Charlie Horse 47 said...

Colin - Yep! No word balloons! Not sure why it took me 40 years, lol.

Anonymous said...

Word balloons, hell — most of those covers don’t have any kind of text at all below the logo. Which was quite a change from Marvel’s previous bombastic ballyhoo approach.

Honestly, most of the covers look fine without blurbs or word balloons — the X-MEN, AMAZING SPIDER-MAN and DAZZLER covers and the two Goldens are very attention-grabbing sans text. On the other hand, I can totally see why they added wordage to some of the others — I’m not sure the imagery on that AVENGERS cover would make much sense without the text to explain what’s happening.

Took another quick look at Mike’s Amazing World — and DC was still using blurbs and word balloons at the time on most of their covers. First Comics was too. But interestingly, some of the DCs were placing the blurbs ABOVE the logo , leaving the rest of the real estate for visuals only. Changes were definitely afoot.


Colin Jones said...

Storm was worshipped as a goddess before joining the X-Men and she looked the part too until that daft mohican came along - imagine Artemis or Aphrodite with a mohican!

Anonymous said...

Though I wasnt reading a whole lot of xmen or anything else. At this time, I found Storm’s hair to be bizarre and make her more regal versus sexy in nappearance.

And at the end of the day, you probably want your subjects, thinking about other things, than boning you if you are the queen.

Anonymous said...

Dunno about that - it might well be an advantage. I recall reading that among British men sexual fantasies about the late queen were relatively er... common, so to speak.

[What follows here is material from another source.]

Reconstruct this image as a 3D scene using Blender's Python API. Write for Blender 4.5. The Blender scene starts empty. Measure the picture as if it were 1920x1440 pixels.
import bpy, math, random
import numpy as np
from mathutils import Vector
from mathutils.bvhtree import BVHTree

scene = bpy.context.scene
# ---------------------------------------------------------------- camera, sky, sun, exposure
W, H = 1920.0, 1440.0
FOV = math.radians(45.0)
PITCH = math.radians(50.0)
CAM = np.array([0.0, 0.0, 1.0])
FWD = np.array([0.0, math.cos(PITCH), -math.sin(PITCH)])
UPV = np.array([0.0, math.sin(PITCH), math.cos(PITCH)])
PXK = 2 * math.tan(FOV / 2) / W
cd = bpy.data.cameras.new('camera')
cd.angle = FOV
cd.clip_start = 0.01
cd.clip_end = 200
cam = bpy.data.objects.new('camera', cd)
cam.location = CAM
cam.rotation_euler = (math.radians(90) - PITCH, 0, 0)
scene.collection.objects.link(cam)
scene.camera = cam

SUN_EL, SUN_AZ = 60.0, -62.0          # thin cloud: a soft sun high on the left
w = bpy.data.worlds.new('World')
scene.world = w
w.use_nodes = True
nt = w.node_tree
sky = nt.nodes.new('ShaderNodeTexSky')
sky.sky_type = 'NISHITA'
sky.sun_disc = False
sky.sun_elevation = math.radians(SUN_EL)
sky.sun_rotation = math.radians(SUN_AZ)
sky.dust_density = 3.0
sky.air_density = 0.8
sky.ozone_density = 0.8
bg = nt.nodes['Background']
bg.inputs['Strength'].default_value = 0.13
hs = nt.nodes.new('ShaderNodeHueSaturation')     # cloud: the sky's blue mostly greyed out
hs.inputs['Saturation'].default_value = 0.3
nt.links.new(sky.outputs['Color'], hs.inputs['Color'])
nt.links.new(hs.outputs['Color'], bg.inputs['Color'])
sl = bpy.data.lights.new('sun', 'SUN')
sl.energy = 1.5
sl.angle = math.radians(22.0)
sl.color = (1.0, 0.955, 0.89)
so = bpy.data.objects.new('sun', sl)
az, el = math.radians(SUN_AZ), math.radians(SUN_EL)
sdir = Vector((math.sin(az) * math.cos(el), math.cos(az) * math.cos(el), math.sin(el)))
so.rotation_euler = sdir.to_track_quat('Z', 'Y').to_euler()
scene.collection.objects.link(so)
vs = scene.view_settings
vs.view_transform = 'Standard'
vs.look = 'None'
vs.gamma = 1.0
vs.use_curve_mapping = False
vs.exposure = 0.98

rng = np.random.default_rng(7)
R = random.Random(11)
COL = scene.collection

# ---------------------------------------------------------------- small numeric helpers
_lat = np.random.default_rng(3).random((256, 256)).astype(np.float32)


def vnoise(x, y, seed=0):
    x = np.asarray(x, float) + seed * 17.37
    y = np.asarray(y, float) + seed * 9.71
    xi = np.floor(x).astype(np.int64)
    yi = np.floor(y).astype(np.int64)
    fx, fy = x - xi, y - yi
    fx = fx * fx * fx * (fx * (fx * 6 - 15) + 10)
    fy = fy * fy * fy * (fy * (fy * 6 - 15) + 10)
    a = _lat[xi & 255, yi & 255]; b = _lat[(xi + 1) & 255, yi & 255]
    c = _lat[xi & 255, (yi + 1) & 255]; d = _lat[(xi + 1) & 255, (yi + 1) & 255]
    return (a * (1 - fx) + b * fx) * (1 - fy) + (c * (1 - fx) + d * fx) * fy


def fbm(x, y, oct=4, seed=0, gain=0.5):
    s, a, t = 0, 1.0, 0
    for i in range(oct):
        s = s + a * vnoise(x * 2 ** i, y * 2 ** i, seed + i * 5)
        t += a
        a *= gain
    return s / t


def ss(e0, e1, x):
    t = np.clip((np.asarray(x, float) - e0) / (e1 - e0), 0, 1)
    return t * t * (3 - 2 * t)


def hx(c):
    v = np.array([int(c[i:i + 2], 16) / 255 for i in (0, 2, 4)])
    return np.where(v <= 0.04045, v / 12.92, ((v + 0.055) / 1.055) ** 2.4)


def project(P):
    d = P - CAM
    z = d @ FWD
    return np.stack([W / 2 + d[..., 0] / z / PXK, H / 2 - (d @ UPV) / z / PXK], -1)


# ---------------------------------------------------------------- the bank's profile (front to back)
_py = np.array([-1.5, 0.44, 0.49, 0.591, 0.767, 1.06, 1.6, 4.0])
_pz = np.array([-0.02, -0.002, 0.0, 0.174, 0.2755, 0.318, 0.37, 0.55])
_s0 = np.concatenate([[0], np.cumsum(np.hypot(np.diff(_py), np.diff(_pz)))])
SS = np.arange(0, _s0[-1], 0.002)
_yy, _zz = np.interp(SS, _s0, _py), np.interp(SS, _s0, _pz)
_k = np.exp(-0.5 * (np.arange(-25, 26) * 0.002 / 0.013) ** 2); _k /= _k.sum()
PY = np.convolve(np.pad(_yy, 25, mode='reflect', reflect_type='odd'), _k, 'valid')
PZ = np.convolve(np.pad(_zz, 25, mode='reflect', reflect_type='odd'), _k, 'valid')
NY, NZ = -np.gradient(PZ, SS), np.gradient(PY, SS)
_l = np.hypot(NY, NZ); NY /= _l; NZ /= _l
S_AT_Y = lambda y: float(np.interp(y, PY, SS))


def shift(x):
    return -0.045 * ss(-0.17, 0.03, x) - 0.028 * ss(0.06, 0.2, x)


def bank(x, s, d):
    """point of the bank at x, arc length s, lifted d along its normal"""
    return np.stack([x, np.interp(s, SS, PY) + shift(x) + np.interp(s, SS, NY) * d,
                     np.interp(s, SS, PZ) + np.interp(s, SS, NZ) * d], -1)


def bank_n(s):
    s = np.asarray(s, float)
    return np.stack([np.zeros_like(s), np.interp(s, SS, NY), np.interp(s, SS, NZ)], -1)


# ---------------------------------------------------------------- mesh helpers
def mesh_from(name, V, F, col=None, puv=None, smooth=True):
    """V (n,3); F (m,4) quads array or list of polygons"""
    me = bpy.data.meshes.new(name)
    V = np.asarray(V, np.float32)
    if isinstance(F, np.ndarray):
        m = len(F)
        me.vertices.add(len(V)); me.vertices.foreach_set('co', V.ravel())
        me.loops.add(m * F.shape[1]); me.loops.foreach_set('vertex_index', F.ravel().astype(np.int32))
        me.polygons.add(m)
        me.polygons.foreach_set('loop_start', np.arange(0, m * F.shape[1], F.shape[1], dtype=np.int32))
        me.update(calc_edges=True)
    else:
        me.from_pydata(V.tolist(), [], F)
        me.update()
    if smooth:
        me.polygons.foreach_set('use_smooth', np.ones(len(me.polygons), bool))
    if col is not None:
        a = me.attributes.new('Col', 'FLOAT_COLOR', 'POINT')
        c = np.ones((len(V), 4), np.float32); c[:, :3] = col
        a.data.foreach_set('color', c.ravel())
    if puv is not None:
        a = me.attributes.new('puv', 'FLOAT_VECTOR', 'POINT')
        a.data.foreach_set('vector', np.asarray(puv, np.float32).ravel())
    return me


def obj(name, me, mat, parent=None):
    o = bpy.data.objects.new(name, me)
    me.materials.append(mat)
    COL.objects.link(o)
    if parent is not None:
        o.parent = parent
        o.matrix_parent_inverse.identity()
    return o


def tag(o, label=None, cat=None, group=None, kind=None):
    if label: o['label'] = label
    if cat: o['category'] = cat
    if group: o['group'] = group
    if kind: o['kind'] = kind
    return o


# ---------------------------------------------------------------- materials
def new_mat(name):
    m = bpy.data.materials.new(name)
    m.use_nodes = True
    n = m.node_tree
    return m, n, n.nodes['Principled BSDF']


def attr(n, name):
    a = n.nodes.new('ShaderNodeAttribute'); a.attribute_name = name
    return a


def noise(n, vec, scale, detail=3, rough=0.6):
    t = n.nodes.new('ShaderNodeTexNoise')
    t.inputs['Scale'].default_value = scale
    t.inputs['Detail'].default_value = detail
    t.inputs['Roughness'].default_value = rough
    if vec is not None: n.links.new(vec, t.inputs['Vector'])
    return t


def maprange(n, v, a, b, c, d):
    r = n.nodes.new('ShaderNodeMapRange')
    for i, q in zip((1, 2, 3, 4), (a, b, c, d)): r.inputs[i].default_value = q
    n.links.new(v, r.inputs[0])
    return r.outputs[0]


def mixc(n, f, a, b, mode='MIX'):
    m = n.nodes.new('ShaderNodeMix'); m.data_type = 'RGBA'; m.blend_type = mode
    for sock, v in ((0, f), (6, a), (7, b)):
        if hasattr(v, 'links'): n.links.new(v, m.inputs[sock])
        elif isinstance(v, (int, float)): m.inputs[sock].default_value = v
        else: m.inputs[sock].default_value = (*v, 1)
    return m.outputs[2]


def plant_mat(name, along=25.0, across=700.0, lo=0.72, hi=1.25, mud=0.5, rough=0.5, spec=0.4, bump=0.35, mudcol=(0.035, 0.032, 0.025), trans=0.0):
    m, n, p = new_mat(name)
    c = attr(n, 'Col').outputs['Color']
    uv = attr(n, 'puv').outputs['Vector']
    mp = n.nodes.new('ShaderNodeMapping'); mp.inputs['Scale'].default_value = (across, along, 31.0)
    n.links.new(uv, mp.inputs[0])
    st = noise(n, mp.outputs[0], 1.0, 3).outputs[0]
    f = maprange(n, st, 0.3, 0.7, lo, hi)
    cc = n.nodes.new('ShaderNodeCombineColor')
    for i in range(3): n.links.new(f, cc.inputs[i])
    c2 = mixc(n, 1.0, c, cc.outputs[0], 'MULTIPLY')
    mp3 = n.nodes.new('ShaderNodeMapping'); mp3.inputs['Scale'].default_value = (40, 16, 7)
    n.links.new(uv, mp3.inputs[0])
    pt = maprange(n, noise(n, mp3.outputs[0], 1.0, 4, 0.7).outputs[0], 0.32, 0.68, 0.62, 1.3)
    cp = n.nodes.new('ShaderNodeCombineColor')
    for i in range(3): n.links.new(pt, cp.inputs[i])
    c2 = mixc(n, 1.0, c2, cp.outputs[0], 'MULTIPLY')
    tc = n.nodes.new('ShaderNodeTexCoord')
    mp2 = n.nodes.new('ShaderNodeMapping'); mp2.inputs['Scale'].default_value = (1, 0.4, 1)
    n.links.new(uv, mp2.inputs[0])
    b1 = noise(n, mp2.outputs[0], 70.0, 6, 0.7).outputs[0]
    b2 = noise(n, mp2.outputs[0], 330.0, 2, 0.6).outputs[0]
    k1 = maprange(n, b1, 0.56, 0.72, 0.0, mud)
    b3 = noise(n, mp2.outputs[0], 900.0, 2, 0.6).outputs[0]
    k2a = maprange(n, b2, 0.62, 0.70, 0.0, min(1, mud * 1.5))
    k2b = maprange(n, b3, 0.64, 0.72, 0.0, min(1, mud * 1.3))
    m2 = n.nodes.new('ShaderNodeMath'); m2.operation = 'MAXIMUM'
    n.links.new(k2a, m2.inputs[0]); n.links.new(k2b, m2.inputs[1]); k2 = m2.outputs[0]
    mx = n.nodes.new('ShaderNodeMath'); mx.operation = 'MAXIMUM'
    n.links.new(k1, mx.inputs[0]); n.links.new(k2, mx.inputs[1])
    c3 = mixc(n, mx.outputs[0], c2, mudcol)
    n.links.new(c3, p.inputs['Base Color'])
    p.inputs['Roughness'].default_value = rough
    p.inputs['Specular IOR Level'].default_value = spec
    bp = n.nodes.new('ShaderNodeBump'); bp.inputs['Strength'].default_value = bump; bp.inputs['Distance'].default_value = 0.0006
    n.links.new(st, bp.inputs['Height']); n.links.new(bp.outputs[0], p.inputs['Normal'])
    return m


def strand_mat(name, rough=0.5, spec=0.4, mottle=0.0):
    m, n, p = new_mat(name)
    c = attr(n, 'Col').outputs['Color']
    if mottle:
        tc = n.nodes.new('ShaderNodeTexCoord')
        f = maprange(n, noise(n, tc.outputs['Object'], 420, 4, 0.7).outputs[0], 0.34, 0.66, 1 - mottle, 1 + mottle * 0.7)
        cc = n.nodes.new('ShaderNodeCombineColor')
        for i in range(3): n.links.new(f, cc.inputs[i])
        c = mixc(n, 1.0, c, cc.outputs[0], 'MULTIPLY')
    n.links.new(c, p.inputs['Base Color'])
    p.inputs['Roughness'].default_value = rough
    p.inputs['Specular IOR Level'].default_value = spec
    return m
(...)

Hey, don't ask me to explain it, I'm a Republican (not in the current American sense, obviously).


Anonymous said...

The predictable X-men and Daredevil for me again. Now you mention it Steve, I'd have bought a 4 issue miniseries featuring Cyclops on an X-vespa. A take on quadrophenia with the brotherhood of evil mutants as the rockers. Dave Gibbon on art.